DATA BLOCK:
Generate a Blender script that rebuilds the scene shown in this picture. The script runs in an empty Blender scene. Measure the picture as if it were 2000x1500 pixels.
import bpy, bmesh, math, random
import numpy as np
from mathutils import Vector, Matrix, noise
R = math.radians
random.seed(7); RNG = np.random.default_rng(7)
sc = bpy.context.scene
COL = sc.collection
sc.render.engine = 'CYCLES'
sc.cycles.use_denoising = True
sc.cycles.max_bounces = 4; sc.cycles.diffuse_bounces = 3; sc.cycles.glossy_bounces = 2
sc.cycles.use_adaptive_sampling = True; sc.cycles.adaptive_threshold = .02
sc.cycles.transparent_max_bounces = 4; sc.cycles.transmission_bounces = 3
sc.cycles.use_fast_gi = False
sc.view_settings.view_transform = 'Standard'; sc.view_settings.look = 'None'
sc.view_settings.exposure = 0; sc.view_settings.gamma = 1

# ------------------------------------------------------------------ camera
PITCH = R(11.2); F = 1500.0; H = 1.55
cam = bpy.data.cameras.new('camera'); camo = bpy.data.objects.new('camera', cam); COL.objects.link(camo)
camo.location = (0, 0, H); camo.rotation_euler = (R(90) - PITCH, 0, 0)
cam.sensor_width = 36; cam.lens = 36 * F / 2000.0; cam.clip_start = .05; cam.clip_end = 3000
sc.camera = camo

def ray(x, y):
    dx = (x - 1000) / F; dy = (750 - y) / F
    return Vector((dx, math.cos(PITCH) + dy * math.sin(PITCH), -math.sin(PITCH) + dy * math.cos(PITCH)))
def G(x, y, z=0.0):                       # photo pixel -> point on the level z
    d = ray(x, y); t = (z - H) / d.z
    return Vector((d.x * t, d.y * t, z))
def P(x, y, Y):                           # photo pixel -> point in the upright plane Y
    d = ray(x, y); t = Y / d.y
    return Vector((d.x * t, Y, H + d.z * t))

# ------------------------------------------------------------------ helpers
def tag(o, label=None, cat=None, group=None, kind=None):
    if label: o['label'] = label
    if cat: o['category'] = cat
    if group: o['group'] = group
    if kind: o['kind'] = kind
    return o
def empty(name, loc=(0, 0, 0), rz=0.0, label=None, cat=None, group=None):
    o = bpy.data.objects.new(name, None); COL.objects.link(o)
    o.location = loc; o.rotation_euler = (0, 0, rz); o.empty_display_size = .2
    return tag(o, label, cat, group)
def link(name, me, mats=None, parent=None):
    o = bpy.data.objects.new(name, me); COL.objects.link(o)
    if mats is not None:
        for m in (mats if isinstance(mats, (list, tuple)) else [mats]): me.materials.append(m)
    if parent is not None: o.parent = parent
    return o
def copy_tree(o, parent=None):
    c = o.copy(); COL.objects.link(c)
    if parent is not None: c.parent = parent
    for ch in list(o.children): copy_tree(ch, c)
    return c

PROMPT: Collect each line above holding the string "scene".

WRITTEN ANSWER:
Generate a Blender script that rebuilds the scene shown in this picture. The script runs in an empty Blender scene. Measure the picture as if it were 2000x1500 pixels.
sc = bpy.context.scene